Musings

Cleansed by Mother Lake

Here’s the Mother Lake. Such a dramatic and energizing place to visit, to stop and watch and breathe and listen.

See, you’re already feeling its effects.

This stretch of the North Country Trail is east of the mouth of Hurricane River (flowing into Lake Superior, of course). There’s plenty of fall color and plenty of green. I expected more leaves to be down, although I’m very happy to see them still attached.

OTRA, without Willie

Two days ago we got an impulse to go north. We left in a light rain, and this was the edge of the weather mass. All sunshine after this.

I don’t usually show license plates, but this one begged to be included here.

The new phone/camera clearly takes better shots than the old equipment.

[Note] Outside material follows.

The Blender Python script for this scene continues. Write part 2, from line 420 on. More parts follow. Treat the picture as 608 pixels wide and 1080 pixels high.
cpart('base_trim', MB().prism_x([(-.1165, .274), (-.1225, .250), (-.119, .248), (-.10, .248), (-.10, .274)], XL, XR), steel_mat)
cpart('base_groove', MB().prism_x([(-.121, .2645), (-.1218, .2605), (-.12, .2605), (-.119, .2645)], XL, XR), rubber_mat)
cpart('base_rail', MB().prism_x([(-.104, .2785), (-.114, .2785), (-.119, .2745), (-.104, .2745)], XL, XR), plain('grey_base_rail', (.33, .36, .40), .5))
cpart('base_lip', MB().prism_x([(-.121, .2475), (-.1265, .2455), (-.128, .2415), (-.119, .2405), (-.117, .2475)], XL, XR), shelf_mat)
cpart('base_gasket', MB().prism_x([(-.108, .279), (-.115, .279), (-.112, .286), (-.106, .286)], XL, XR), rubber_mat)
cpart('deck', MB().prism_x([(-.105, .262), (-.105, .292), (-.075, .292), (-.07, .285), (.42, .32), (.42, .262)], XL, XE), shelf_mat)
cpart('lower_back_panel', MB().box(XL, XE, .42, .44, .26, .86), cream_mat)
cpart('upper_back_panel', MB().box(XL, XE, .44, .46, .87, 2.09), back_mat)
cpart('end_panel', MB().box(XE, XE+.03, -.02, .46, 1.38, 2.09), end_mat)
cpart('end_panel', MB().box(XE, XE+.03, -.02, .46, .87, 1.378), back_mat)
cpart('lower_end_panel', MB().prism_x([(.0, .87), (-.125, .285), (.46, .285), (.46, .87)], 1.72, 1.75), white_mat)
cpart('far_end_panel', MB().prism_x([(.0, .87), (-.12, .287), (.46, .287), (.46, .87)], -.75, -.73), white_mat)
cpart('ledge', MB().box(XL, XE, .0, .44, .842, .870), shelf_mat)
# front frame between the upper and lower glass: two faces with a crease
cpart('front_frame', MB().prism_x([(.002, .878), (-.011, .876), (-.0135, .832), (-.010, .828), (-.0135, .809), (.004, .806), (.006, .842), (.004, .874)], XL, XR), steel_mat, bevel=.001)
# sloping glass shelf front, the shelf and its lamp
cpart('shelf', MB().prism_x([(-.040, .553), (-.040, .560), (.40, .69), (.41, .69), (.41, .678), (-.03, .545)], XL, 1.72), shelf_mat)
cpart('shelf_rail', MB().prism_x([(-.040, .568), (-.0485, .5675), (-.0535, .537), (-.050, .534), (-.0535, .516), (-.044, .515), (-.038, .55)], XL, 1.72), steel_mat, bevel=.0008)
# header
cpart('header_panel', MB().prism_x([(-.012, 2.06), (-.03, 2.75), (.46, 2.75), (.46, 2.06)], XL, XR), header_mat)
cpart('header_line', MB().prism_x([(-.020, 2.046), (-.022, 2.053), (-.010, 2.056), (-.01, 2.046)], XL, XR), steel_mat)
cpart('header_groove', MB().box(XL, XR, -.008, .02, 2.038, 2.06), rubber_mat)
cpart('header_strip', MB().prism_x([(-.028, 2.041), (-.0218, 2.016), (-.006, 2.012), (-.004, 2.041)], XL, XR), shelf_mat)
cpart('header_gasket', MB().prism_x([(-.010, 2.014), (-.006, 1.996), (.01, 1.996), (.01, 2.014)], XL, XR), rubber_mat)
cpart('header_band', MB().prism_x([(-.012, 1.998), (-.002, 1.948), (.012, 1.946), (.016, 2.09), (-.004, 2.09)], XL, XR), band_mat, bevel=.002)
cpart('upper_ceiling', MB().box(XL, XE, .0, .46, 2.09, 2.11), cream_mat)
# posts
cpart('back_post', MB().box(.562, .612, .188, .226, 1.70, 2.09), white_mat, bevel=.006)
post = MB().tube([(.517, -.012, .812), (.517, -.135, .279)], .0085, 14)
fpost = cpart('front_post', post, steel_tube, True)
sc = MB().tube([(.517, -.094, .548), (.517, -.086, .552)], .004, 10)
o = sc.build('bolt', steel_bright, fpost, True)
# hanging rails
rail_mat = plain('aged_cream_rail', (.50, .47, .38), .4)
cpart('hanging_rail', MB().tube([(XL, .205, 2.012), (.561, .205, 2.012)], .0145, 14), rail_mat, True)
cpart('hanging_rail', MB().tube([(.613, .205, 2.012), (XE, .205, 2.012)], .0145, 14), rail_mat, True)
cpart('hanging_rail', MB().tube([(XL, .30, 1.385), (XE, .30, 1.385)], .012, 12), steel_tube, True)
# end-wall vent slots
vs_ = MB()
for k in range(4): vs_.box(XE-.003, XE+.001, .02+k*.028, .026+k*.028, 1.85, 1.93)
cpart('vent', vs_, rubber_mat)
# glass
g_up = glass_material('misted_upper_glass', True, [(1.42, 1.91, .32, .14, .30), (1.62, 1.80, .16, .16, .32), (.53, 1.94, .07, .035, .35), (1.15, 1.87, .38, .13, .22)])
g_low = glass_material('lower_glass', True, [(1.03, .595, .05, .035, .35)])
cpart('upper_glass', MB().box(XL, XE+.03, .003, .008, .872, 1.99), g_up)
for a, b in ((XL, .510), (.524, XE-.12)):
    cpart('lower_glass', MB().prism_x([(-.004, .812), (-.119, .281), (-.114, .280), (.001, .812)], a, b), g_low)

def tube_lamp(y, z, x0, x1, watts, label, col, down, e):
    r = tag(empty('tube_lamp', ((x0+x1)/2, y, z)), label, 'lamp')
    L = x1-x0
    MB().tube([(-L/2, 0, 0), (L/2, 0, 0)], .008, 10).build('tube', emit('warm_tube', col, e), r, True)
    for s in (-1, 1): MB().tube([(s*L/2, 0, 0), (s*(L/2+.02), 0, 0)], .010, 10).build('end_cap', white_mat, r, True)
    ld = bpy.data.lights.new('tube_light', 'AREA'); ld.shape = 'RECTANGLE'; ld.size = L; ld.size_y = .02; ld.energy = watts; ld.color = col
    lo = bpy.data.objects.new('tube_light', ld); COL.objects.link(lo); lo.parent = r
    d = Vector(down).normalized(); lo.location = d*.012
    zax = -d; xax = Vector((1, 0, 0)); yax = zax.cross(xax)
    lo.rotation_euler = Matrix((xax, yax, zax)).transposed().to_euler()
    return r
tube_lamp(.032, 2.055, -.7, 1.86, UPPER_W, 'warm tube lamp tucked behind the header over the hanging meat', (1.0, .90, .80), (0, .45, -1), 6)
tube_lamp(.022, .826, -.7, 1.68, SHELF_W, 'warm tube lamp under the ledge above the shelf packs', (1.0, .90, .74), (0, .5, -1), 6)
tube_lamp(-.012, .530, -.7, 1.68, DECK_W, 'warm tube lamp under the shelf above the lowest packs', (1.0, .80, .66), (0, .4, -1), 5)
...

See, just look at today’s sunset (even after downsampling for this post).

OTRA = on the road again

Surfacing from ID rabbit hole

Aesculus

I got totally distracted from whatever lame idea I had about a topic today by trying to ID this. Pretty sure it’s an Aesculus, but I can’t figure out which one. Genus has to be close enough!

Spider-abyss

This spider is working the angles. Not only has it made a funnel, it put the web in a cactus to up the danger-danger. Me—I kept my distance, and just accumulated digits from afar.

Main and other events

Before the day’s Main Event, we took a wander to see the most prominent local topographic situation—the confluence of the Missouri and Mississippi Rivers. Here on the south/west bank, there are few driving access points because it’s a gigantic floodplain, very flat and marshy until it was drained. Here’s the Mississippi just below the confluence.

And here’s the Missouri just above the confluence. We had (and you have) to imagine the roily meeting of the flows from the two huge drainages.

Here’s the focal point for the Main Event religious rites. We all enjoyed the tone the Lady Rabbi took combining the necessary Hebrew with English explanations. Lovely and moving. One point she made was that we change and marriages change and we find ways to do that changing together—I thought that was wise and rarely mentioned.

After the ceremony we adjourned upstairs for cocktails and tasty appetizers, and the sunset gave us all a lovely glow. Soon, we went downstairs for a fabulous sit-down dinner. Then the third band, the dance band, got going, and so did the crowd. The most unusual and best thought-out-gift was, tadah, flip-flops for those who wanted to shed their fancy shoes and really dance. Boy, did we dance. I think the Proud Mary lasted almost fifteen glorious minutes. Woohoo!

Fun wedding, great couple, lovely sentiments, and and and.

Hello, moon

2nd 15 photo

Here’s my second photo with the Guru’s new phone. The wide framing is better than the first one’s zoomier perspective. That’s the moon, BTW. I will study the documentation to see if I could adjust this or that and get it to capture the shape of the bright moon properly.

Waiting day

Waiting for the sun to rise. Note fallen apple limb; smells like cider out there. Didn’t go down to the lake to see how spectacular the sunrise was; I could see orange through the trees, so I think it was rather sensational.

Waiting for the UPS guy to bring the Guru his new phone…and watching the moon. He arrived about ten minutes after I took this; we were not quite in despair. Yay!

Serendipity: fog and vistiors

I went out very early this morning, before the fog burned off at all, and before the light increased beyond a hint.

That’s because last night we received a text from ATL friends that they were in Manistique! Were we nearby, they asked. Why, yes! So we arranged to meet them there for b’fast, and so it was. Since they were on a clockwise loop around Lake Michigan, from/to Chicago, we persuaded them to stop by the cottage afterward. Of course, I’d say the highlight was that we took them down to the lake/our beach before sending them on their way to cross The Bridge and head south. They’re doing 200mi/day, very civilized; that pace leaves time for exploring.

Enjoying the North

As the light increased, looming cloud-cover muted the beauty and I knew the ground fog would not appear. Yet, it was very still, no breeze, so I went to the lake before coffee (again) to see the mirror-lake.

The stillness began over a day ago, so that my new tracks and my old tracks co-existed. That is rare—that no waves erase tracks at the water’s edge in days. [You can’t see it, but the lake is just out of this image, left.]

The rest of the day I was in the cottage or doing outdoor chores nearby or in the field. The ferns by the door a fading, and I clipped some brown fronds, but left others that were merely brownING, as I often find the full pruning saddening…it means autumn and our exit is looming.

Photo morn, plus one

Before I had a chance to fire off the coffee maker, I saw the fog gathering.

I spotted this spider web and looked for more. How could there be none? Yet I saw no more.

I followed the quiet to the beach, and saw the color changing in the sky, but no fog on the water.

Come afternoon, I ventured across the road to the Hunter-Gatherer-Fisher-Farmer’s garden for a bouquet of lettuce. Opening the gate, I spotted this colony of Cladonia cristatella, so lovely with their dramatic red caps ornamenting the top bar.